The benchmark Kospi on Wednesday dipped by 7.30 points, or 0.32 percent, from the previous session to close the day at 2,265.46. The index, which ended last week at 2,326.13, fell below the 2,300-level for the first time in 13 months when it closed at 2,271.54 on Monday.

“The Kospi fell by more than 12 percent compared to its peak,” said Chung Myoung-ji, a market analyst at Samsung Securities.

The Kospi peaked earlier this year when it reached 2,598.19 on Jan. 29.

According to Chung, the index is currently facing a period of adjustment rather than a precipitous fall. He added, though, that the deepening trade dispute between the United States and China, Korea’s top two trade partners, is a crucial variable that could take a turn for the worse.

U.S. President Donald Trump in March this year said that his country would impose tariffs on Chinese goods in order to narrow its trade deficit. Although the tensions briefly showed signs of thawing in May, the situation went south again last month after the White House announced 25 percent tariffs on $50 billion worth of Chinese goods, some of which will go into effect on July 6.

“It’s very difficult to predict when a trade war will come to an end,” said Lee Eun-taek, a strategist at KB Securities, in a recent report.

Worsening tensions have negated the positive effects from improving relations between the two Koreas. These effects were seen as mitigating the so-called “Korea discount,” which describes the Korean stock market as undervalued due to geopolitical risk on the Korean peninsula, among other factors.

More bad news for Korea this week came from China, where a local court on July 3 decided to ban the sale of computer chips made by Micron, a U.S. chipmaker and the world’s second-largest semiconductor producer in the world.

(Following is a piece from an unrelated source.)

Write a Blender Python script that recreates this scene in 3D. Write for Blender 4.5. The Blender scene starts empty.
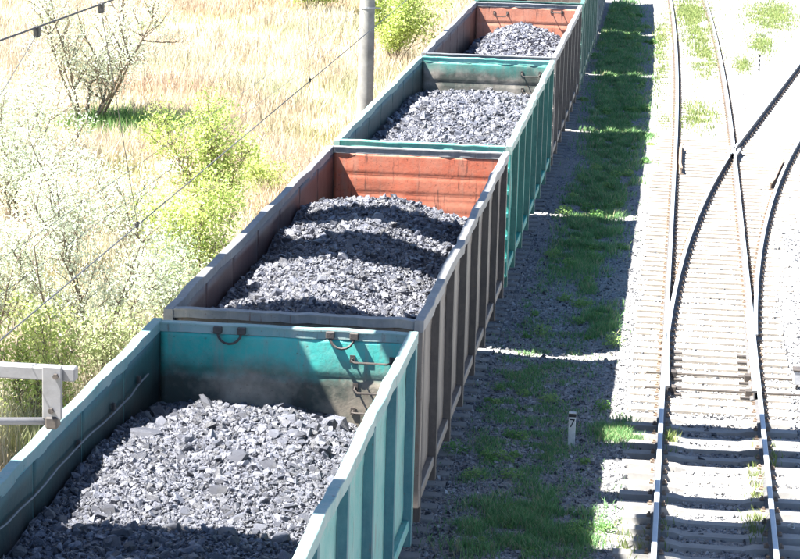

The move by the Chinese court is seen as part of the trade dispute with the United States. Analysts argue it will also hurt Korea, since semiconductors make up about one fifth of Korea’s exports and nearly 40 percent of local semiconductor shipments go to China.

“The Chinese government’s decision is based on a number of strategic reasons,” said Doh Hyun-woo, a semiconductor industry analyst at NH Investment and Securities.

Doh explained that in addition to trying to gain the high ground in the trade war with the United States, China’s continued push to increase the competitiveness of its semiconductor companies played a significant role in the government’s decision to ban Micron chip sales.

China recently announced that it will become more “self-reliant” and increase the percentage of Chinese computer chips used in the country from around 10 percent last year to 70 percent by 2025.

The Korean chipmakers Samsung Electronics and SK Hynix, which are the largest and third-largest chip producers in the world, are expected to take a hit due to China’s efforts, according to Doh. In May this year, local offices of both Korean companies were raided by China’s anti-trust agency.

Samsung Electronics’ share price, which fell for three straight days from June 28 to July 2, closed Wednesday’s session slightly higher at 46,250, up 0.22 percent from the previous session. SK Hynix ended Wednesday at 85,000, down 1.28 percent from Tuesday.